In ‘Commissioner of Central Excise & Service Tax (LTU), Bangalore V. Dell Intl. Services India P. Ltd’ – 2014 (33) STR 362 (Kar) the assessee claimed refund under Notification No.12/2005-ST, dated 19.4.2005 which was rejected by the Department on the ground that the assessee has not complied with legal requirement.   The Commissioner (Appeals) confirmed the order of the lower authority.   The Tribunal allowed the appeal filed by the assessee and remanded the matter for a de novo decision on merits.  The Commissioner heard the matter and set aside the order passed by the Adjudicating Authority and held that the assessee is eligible for grant of rebate of taxes paid on eligible input services which do fall within the definition of input services used for providing output services exported. 

The said order was received by the Committee of Commissioners on 4.3.2008 and after getting through the order, they decided to accept the same on 29.5.2008.  The Chief Commissioner, on his own, felt that the acceptance of the order by the Committee of Commissioners is not proper in view of the fact that the issue was pending before the Tribunal.   Consequent to the decision of Chief Commissioner a second review was undertaken by the Committee of Commissioners on 31.7.2008.   In the second review there was a difference of opinion between the Commissioners.   Thereafter the Chief Commissioner decided to file an appeal before the Tribunal. 

Before the Tribunal the assessee contended that once the Review Committee of Commissioners decided to accept the order the matter ends there.   There is no legal provision of law enabling them to sit in judgment over the decision of the Review Committee and therefore the appeal filed by the Revenue was not maintainable.  The Tribunal held that the second review is not possible and dismissed the appeal.

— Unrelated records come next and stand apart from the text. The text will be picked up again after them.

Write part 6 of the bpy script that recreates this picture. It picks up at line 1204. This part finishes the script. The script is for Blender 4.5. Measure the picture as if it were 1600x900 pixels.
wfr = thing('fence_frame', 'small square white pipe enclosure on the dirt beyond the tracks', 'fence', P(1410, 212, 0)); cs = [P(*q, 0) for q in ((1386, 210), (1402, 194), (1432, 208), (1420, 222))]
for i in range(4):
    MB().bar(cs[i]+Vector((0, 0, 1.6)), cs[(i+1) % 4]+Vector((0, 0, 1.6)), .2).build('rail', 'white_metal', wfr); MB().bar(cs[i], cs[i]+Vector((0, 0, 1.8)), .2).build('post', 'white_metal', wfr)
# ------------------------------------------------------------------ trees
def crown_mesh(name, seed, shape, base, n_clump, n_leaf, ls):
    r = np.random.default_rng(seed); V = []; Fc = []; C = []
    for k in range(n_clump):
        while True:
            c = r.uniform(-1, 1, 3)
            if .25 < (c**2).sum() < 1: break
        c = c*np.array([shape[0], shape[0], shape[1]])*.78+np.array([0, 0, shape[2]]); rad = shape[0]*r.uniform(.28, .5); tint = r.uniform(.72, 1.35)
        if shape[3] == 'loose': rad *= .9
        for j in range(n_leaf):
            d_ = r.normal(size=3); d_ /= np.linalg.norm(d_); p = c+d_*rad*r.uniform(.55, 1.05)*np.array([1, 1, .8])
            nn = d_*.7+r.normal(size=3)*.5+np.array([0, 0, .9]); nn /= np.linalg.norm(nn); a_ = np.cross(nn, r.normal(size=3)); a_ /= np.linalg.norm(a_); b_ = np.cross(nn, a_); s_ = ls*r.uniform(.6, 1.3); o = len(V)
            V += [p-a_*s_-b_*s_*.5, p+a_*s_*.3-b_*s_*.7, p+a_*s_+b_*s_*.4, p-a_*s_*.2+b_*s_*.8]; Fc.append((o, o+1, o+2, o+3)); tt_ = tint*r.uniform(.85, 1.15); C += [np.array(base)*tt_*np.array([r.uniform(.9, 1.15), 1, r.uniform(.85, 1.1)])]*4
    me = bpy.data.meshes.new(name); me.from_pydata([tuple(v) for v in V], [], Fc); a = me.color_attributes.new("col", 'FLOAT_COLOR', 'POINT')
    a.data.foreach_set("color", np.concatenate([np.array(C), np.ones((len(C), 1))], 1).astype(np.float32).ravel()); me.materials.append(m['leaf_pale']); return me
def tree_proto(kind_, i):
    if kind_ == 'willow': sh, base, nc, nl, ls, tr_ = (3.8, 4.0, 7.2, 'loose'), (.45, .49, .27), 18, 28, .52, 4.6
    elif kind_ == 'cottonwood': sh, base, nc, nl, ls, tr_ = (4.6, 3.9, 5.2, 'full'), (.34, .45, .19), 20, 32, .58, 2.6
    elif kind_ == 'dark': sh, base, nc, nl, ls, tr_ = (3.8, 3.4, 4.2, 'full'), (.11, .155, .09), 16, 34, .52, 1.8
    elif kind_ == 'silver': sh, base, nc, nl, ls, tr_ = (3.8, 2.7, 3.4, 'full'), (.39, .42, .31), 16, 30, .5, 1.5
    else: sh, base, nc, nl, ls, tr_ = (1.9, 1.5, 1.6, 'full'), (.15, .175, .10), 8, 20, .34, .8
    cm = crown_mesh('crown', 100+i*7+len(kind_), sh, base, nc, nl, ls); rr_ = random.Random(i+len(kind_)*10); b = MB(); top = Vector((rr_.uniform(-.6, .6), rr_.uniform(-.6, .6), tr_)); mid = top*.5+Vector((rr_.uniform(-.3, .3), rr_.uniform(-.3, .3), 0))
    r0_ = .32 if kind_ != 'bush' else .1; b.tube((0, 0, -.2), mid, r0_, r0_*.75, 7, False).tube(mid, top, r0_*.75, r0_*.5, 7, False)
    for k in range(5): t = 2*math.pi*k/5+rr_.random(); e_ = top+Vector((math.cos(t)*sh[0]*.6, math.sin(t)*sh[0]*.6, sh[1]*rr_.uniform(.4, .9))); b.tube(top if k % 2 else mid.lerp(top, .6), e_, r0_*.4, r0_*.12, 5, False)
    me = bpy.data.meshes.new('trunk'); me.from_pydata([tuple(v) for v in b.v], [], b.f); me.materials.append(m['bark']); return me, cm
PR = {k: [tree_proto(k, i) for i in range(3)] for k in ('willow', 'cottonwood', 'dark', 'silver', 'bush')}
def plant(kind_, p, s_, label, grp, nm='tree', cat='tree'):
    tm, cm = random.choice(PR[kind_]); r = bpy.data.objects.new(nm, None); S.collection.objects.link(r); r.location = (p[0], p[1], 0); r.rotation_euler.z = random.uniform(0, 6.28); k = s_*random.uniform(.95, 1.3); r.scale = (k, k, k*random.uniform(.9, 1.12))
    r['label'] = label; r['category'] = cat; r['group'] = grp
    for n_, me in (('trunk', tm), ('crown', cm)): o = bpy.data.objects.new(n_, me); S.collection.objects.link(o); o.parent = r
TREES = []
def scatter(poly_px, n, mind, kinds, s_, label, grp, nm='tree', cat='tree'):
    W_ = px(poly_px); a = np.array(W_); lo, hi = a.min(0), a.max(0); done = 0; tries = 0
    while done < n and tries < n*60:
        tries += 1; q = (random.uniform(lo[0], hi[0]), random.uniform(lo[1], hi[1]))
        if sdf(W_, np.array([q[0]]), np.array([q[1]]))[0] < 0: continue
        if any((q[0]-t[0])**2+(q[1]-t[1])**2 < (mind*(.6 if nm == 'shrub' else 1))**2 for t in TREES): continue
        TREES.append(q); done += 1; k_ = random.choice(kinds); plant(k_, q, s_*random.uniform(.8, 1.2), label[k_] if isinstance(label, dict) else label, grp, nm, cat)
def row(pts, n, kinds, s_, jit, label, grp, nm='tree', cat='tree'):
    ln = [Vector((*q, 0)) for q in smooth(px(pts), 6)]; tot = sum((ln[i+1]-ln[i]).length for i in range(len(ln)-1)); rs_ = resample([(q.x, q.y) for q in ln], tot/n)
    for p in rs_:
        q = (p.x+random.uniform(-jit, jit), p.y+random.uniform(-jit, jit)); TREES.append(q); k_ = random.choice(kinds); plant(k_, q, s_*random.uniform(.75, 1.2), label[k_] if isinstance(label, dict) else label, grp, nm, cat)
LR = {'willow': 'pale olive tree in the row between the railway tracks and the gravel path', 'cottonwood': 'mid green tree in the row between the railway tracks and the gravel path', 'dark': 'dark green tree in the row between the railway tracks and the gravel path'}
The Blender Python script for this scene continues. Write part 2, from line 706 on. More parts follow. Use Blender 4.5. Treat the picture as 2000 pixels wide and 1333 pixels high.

Against the order of the Tribunal the Department filed appeal before the High Court.   The Revenue contended that there is no prohibition in law for the members of the Review Committee to review the decision taken by them earlier.  The decision taken by them at the second review is valid and as there was difference of opinion among the members at the time of second review the Chief Commissioner has jurisdiction to take a decision to prefer an appeal and therefore the appeal is valid and the Tribunal was not justified in dismissing the appeal as not maintainable.   The assessee contended that in the absence of expression provision in the Act providing such a second review the decision to prefer an appeal, taken for the second time is one without the authority of law and therefore the appeal is not maintainable.

The High Court analyzed the provisions of Section 85.  It held that under the scheme of the Act it is clear that even if the Committee of Commissioners differ in their opinion and wants an appeal to be filed and sets of points on which they differ the jurisdictional Chief Commissioner to whom the reference is made is not bound to act on such reference.  Only if it is of the opinion that the order passed is not legal or proper he may direct to file an appeal.   The intention of the legislature in enacting the provision is manifest.   It is to avoid frivolous appeals.  In the scheme of the things the Legislature has not provided any provision for reviewing the decision once taken by the Committee of Commissioners or the Chief Commissioner.   It is settled law that the power of review cannot be implied.   It is the power which should be expressly provided under the statute. Merely because there is no prohibition under the Act for any authority to exercise the power of review, the authority would not get jurisdiction to review its own orders.   The Chief Commissioner is not vested with any power to call upon the Committee of Commissioners to take a second look to review the order so that he could take the decision to prefer an appeal.   Such a procedure is not contemplated under the law.  The substantial question of law is answered in favor of the assessee and against the revenue.